The New Straits Times  

2 Feb 2018

It is no surprise that “fake news” was named the word of the year in 2017. As the brick-and-mortar world slowly begins to metamorphose into a digital world, fake news begins to take on a whole new meaning.

In the old world, fake news meant what the print media never reported. You could tell a fake news item when you saw one. Not anymore. Not in the speed-of-light world of cyberspace, where fake news takes on the appearance of truth and is spread at breakneck speed.

Small wonder that people call this day and age a post-truth world, where fiction wears the robe of fact. Merchants of fake news see the information superhighway of the cyberspace as an opportunity for their manipulative machinations.
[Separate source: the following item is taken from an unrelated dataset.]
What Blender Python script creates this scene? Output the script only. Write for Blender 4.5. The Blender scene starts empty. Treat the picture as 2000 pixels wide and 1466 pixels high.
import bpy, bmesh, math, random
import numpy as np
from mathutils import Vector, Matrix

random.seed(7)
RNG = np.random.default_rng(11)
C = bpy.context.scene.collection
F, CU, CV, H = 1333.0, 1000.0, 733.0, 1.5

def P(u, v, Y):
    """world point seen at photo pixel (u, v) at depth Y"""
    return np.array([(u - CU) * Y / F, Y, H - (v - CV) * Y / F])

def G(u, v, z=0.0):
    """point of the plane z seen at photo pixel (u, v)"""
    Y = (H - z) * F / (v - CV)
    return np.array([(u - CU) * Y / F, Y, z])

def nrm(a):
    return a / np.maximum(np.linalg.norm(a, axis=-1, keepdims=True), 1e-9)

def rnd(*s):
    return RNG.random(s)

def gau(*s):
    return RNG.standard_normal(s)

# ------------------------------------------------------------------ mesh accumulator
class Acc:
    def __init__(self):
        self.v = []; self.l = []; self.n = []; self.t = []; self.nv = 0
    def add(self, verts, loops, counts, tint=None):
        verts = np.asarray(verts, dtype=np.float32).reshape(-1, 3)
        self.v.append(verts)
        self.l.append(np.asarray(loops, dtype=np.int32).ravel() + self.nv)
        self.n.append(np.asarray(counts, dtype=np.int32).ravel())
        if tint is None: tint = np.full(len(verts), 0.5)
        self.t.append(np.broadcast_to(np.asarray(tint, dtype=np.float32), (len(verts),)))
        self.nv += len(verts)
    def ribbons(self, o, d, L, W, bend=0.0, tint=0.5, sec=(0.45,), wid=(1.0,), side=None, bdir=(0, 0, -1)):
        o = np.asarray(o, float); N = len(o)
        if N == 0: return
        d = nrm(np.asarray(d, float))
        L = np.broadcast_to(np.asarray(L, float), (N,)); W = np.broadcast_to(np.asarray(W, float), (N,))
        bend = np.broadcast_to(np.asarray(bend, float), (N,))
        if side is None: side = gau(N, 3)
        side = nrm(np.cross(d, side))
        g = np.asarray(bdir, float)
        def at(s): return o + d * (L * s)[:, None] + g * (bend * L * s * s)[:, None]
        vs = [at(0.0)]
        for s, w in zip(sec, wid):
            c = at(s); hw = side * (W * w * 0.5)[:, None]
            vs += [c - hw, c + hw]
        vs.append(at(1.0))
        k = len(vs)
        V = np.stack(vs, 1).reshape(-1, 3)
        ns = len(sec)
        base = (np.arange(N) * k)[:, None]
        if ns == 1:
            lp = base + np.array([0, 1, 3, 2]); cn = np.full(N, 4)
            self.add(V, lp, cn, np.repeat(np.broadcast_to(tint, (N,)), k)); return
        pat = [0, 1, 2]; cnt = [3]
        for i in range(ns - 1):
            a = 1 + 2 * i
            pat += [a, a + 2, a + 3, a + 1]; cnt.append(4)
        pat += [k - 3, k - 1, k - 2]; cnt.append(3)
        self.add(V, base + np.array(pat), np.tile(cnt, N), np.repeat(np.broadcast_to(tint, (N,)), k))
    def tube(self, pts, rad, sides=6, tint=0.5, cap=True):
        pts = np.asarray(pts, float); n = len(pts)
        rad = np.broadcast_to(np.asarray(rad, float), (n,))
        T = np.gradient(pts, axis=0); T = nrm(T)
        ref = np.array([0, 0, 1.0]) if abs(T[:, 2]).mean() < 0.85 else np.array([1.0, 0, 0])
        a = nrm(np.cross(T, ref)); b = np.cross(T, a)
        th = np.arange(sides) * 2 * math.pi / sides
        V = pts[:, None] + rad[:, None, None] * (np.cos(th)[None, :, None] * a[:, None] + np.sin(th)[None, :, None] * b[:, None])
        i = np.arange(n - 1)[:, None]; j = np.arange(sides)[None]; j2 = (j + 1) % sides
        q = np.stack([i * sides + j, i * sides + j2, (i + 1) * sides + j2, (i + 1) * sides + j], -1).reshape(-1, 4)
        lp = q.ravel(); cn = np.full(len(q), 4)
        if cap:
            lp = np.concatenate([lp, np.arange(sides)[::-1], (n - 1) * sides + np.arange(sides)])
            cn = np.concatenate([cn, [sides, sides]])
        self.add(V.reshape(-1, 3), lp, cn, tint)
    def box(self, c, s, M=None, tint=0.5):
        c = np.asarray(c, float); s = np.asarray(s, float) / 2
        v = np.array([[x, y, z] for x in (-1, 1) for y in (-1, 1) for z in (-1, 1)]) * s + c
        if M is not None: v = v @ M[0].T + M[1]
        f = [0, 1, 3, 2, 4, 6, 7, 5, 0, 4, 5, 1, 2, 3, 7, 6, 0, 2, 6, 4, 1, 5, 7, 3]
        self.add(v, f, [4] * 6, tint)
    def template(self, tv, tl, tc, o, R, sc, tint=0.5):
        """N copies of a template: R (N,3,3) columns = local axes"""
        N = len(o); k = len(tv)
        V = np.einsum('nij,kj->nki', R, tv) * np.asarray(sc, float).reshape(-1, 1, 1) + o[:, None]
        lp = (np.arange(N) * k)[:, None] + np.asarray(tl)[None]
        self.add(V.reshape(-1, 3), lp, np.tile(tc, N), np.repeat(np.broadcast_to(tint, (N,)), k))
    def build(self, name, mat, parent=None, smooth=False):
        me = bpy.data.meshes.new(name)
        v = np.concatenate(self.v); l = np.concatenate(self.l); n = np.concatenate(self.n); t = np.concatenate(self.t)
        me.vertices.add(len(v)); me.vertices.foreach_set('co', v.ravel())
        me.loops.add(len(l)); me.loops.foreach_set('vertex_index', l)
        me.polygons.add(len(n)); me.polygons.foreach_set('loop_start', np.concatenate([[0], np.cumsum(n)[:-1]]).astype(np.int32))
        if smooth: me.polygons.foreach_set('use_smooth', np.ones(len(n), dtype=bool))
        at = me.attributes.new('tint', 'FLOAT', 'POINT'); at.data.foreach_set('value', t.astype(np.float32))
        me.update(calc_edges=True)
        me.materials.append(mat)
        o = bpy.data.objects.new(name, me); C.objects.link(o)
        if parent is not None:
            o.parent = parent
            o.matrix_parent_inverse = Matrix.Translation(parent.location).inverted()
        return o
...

Added to this is what techies call “echo chambers” — people who pass on fake news through social platforms such as Facebook, WhatsApp, Instagram, and Twitter. And, the velocity of circulation is mind-blowing.

How do we stop these menacing monsters? Some people say that since it is a post-truth world, there is no market for truth. They cannot be more wrong. Values still matter.

Doing the right thing is, thankfully, still in vogue. People see good in what is right, and bad in what is wrong. Evil was never on par with good, and never will be. If the end is good, so must be the means. The end cannot justify the means.

Many are agreed that the problem of fake news is both deep-seated and widespread, as this paper has reported. Some argue that space must be given to free speech. This is not an argument for free speech, but a freedom to spread lies. There is neither legal nor moral privilege to put in motion lies, especially those that cause harm. Like the rest of the world, we too must begin to wage our war against fake news.

It appears that education — religious and moral — has had little effect on this millennial menace. It is time for the long arm of the law to do the battle.

Some lawyers argue that Malaysia has enough laws in the statute books to deal with all issues concerning fake news. They summon in aid the current Communications and Multimedia Act 1988, Printing Presses and Publication Act 1984, Sedition Act 1948, Defamation Act 2013 and Penal Code.

Firstly, some of these laws were drafted with the brick-and-mortar world in mind, a world of hardcopy newspapers and broadcasters. The medium and the message have changed since then. So has the way the news was created and curated by them.

The suggestion that no new laws are needed is akin to putting the cart before the horse, as the special committee to study the need for such a law has just had its first meeting in the dying days of January. Also, some of our old laws have left issues of jurisdiction and enforcement unresolved.

We, living astride the old and digital world must, perforce, resolve them. This, we believe, the special committee will ably do, given its membership.